Many would view these as a simple hobby, but miniaturizing your farmstead allows you to understand the relationships of various agricultural systems and the physical ramifications of minute changes to your structures. For instance, over time you would notice how the use of an inferior super glue to adhere the joints of your equipment shed walls would lead to the buildings early demise and costly repairs for the farmer. I mean at full-size it would be bolted, not glued, but, same principle. Or, after a heavy, spray-bottle downpour, those who used high-quality soil in their fields would see less runoff and erosion than those who used cheap, potting soil and paid little to no attention to the complex strata of soil composition that underlies proper drainage and good soil health.

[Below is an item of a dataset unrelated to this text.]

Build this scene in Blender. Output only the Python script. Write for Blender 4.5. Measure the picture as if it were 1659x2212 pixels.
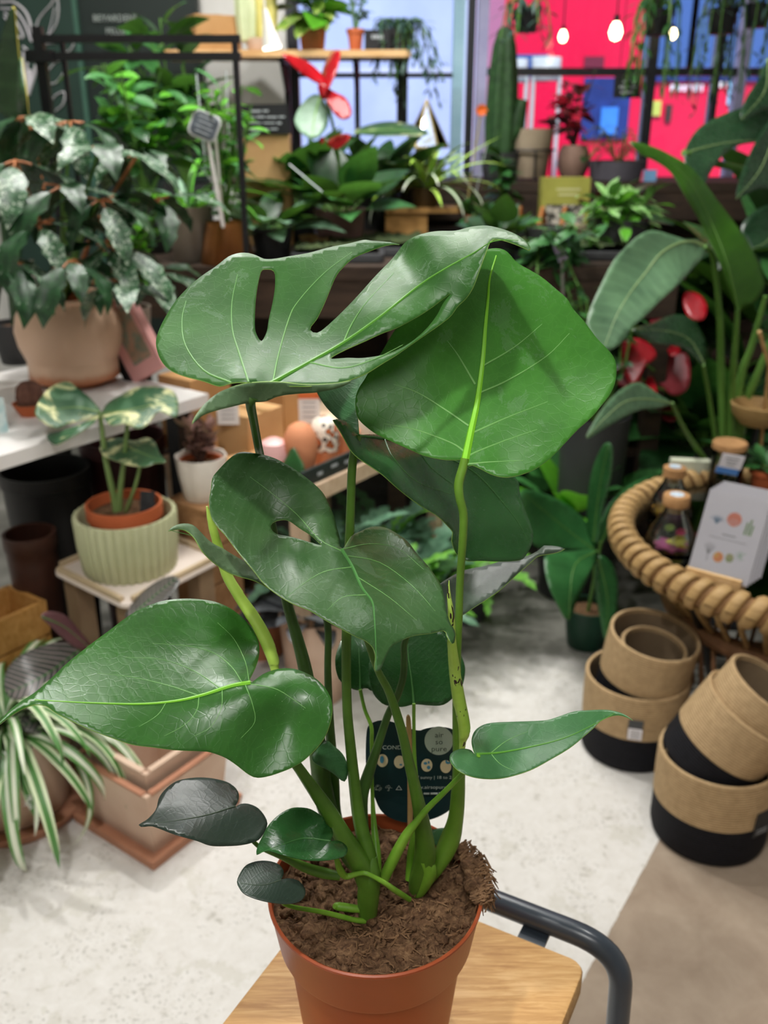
import bpy, bmesh, math, random
import numpy as np
from mathutils import Vector, Matrix, Euler
from mathutils.geometry import delaunay_2d_cdt

for o in list(bpy.data.objects):
    bpy.data.objects.remove(o, do_unlink=True)
SC = bpy.context.scene
COL = SC.collection
random.seed(7)
PI = math.pi

# ------------------------------------------------------------------ camera
FPX, IW, IH = 2000.0, 1659.0, 2212.0
PITCH = math.radians(22.5)
CAMZ = 1.45
cd = bpy.data.cameras.new('camera')
cam = bpy.data.objects.new('camera', cd)
COL.objects.link(cam)
cam.location = (0, 0, CAMZ)
cam.rotation_euler = (math.radians(90) - PITCH, 0, 0)
cd.sensor_fit = 'VERTICAL'
cd.sensor_height = 24.0
cd.lens = FPX / IH * 24.0
cd.clip_start = 0.02
cd.clip_end = 200
cd.dof.use_dof = True
cd.dof.focus_distance = 0.70
cd.dof.aperture_fstop = cd.lens / 4.8
SC.camera = cam

# ------------------------------------------------------------------ world, lights, exposure
SC.view_settings.view_transform = 'Standard'
SC.view_settings.look = 'None'
SC.view_settings.exposure = 0.38
SC.view_settings.gamma = 1.0
SC.view_settings.use_curve_mapping = False
SC.cycles.use_denoising = True
SC.cycles.max_bounces = 7
SC.cycles.diffuse_bounces = 4
SC.cycles.glossy_bounces = 3
SC.cycles.transmission_bounces = 5
SC.cycles.transparent_max_bounces = 6
SC.cycles.sample_clamp_indirect = 6.0
SC.cycles.caustics_reflective = False
SC.cycles.caustics_refractive = False
wd = bpy.data.worlds.new('daylight')
SC.world = wd
wd.use_nodes = True
wd.node_tree.nodes['Background'].inputs[0].default_value = (0.62, 0.78, 1.0, 1)
wd.node_tree.nodes['Background'].inputs[1].default_value = 1.0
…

All of these agricultural modelists have all come together to marvel at each other’s work and gain a better understanding of how starting small and making small changes on a miniature scale can really have a much greater impact on the expo center patchwork of to scale farms. Whether you understand the implications of what the Indiana Small Farms Conference is trying to do here or not you have to respect the people who are a part of it and live their lives promoting its importance. Everyone at the conference will be there in the hopes of learning from one another and working together to gain a collective voice and bring their cause to the forefront of the national agricultural conversation.
Wait, Mallory just told me that’s not what the conference is about….apparently, it’s not about miniature models of farms, but just small farms that are people-sized….oops….I think the same principles apply though.